··· Dataset excerpts
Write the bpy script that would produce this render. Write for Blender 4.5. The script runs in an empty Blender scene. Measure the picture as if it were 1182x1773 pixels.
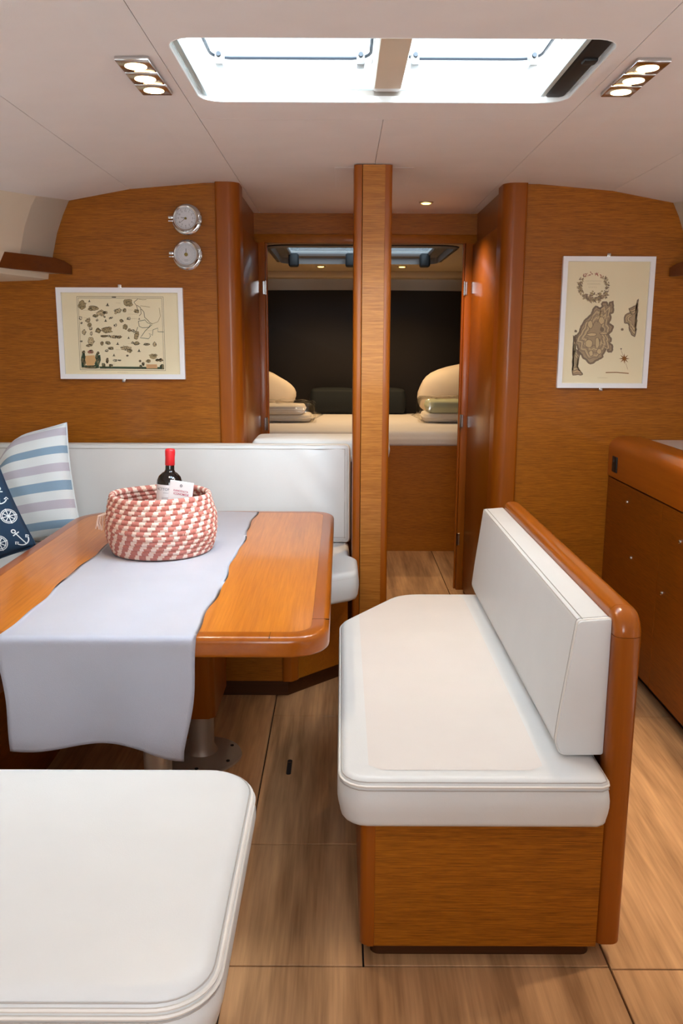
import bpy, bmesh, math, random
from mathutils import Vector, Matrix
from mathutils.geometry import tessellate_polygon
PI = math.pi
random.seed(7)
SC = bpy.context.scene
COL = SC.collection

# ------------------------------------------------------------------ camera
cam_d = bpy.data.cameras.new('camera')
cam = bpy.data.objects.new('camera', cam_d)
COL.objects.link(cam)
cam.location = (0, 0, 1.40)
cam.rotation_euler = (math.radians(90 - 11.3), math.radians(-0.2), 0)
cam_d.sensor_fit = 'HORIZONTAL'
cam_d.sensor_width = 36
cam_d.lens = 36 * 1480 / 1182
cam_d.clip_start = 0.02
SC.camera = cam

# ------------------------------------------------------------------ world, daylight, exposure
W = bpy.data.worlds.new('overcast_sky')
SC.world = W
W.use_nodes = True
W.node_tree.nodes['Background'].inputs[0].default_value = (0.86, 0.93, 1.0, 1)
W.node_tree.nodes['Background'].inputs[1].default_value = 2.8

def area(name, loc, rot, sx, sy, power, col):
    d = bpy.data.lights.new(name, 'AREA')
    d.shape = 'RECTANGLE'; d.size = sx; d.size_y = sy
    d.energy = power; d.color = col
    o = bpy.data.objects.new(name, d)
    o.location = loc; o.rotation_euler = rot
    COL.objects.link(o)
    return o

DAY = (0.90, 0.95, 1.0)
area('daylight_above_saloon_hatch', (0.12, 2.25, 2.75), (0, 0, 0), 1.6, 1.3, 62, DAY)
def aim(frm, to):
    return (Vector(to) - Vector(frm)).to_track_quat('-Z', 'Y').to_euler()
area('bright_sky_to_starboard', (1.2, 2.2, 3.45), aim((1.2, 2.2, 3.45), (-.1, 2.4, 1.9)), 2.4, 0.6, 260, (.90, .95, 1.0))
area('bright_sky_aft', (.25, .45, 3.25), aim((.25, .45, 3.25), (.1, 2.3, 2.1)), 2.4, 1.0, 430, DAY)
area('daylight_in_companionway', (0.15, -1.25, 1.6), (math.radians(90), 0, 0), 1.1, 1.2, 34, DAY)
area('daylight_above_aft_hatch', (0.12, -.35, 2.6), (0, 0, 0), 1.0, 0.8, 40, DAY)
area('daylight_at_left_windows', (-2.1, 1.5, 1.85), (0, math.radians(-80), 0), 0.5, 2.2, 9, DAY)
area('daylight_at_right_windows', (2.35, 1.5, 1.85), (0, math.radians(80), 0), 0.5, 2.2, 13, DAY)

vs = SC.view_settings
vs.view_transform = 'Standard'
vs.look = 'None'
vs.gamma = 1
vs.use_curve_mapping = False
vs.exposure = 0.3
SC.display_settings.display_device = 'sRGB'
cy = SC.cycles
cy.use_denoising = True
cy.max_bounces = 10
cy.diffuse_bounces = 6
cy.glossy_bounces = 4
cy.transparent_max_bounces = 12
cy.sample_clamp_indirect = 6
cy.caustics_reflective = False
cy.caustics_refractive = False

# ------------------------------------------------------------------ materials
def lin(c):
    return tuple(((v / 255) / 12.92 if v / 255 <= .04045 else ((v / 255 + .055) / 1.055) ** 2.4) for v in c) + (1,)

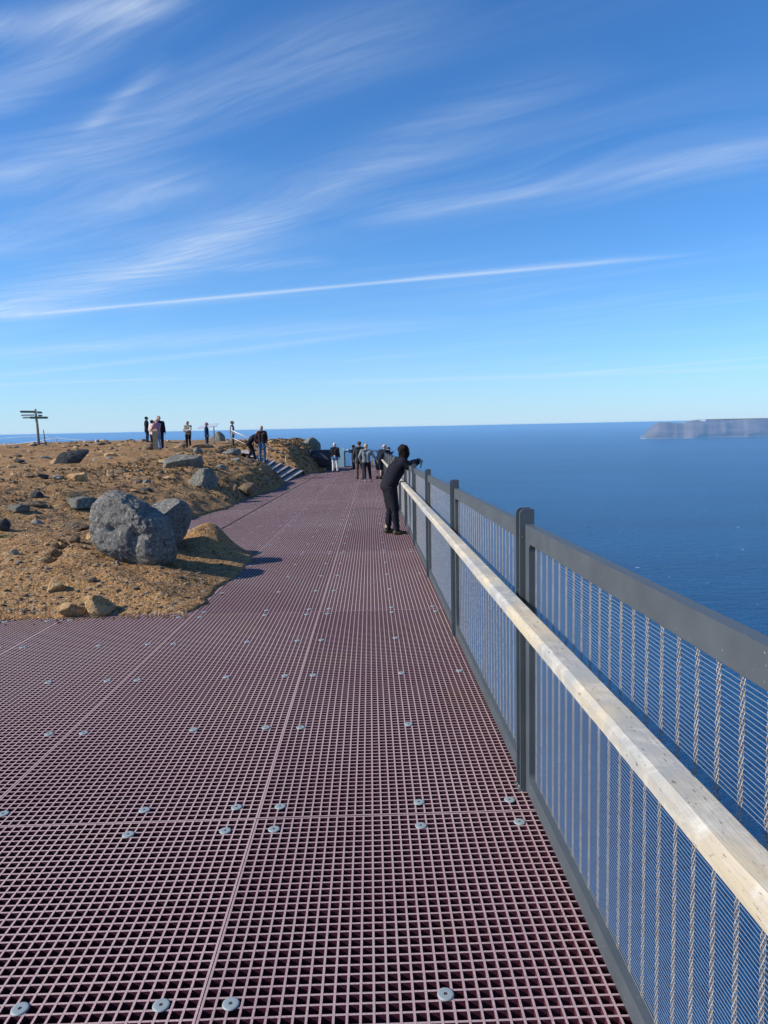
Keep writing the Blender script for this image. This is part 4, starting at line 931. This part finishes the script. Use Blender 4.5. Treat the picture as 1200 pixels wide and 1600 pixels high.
······
▶ _Problem_
Return each line of the data, keeping its wording exact and omitting pictures.

▶ _Completed task_
Write the bpy script that would produce this render. Write for Blender 4.5. The script runs in an empty Blender scene. Measure the picture as if it were 1182x1773 pixels.
import bpy, bmesh, math, random
from mathutils import Vector, Matrix
from mathutils.geometry import tessellate_polygon
PI = math.pi
random.seed(7)
SC = bpy.context.scene
COL = SC.collection

# ------------------------------------------------------------------ camera
cam_d = bpy.data.cameras.new('camera')
cam = bpy.data.objects.new('camera', cam_d)
COL.objects.link(cam)
cam.location = (0, 0, 1.40)
cam.rotation_euler = (math.radians(90 - 11.3), math.radians(-0.2), 0)
cam_d.sensor_fit = 'HORIZONTAL'
cam_d.sensor_width = 36
cam_d.lens = 36 * 1480 / 1182
cam_d.clip_start = 0.02
SC.camera = cam

# ------------------------------------------------------------------ world, daylight, exposure
W = bpy.data.worlds.new('overcast_sky')
SC.world = W
W.use_nodes = True
W.node_tree.nodes['Background'].inputs[0].default_value = (0.86, 0.93, 1.0, 1)
W.node_tree.nodes['Background'].inputs[1].default_value = 2.8

def area(name, loc, rot, sx, sy, power, col):
    d = bpy.data.lights.new(name, 'AREA')
    d.shape = 'RECTANGLE'; d.size = sx; d.size_y = sy
    d.energy = power; d.color = col
    o = bpy.data.objects.new(name, d)
    o.location = loc; o.rotation_euler = rot
    COL.objects.link(o)
    return o

DAY = (0.90, 0.95, 1.0)
area('daylight_above_saloon_hatch', (0.12, 2.25, 2.75), (0, 0, 0), 1.6, 1.3, 62, DAY)
def aim(frm, to):
    return (Vector(to) - Vector(frm)).to_track_quat('-Z', 'Y').to_euler()
area('bright_sky_to_starboard', (1.2, 2.2, 3.45), aim((1.2, 2.2, 3.45), (-.1, 2.4, 1.9)), 2.4, 0.6, 260, (.90, .95, 1.0))
area('bright_sky_aft', (.25, .45, 3.25), aim((.25, .45, 3.25), (.1, 2.3, 2.1)), 2.4, 1.0, 430, DAY)
area('daylight_in_companionway', (0.15, -1.25, 1.6), (math.radians(90), 0, 0), 1.1, 1.2, 34, DAY)
area('daylight_above_aft_hatch', (0.12, -.35, 2.6), (0, 0, 0), 1.0, 0.8, 40, DAY)
area('daylight_at_left_windows', (-2.1, 1.5, 1.85), (0, math.radians(-80), 0), 0.5, 2.2, 9, DAY)
area('daylight_at_right_windows', (2.35, 1.5, 1.85), (0, math.radians(80), 0), 0.5, 2.2, 13, DAY)

vs = SC.view_settings
vs.view_transform = 'Standard'
vs.look = 'None'
vs.gamma = 1
vs.use_curve_mapping = False
vs.exposure = 0.3
SC.display_settings.display_device = 'sRGB'
cy = SC.cycles
cy.use_denoising = True
cy.max_bounces = 10
cy.diffuse_bounces = 6
cy.glossy_bounces = 4
cy.transparent_max_bounces = 12
cy.sample_clamp_indirect = 6
cy.caustics_reflective = False
cy.caustics_refractive = False

# ------------------------------------------------------------------ materials
def lin(c):
    return tuple(((v / 255) / 12.92 if v / 255 <= .04045 else ((v / 255 + .055) / 1.055) ** 2.4) for v in c) + (1,)

Keep writing the Blender script for this image. This is part 4, starting at line 931. This part finishes the script. Use Blender 4.5. Treat the picture as 1200 pixels wide and 1600 pixels high.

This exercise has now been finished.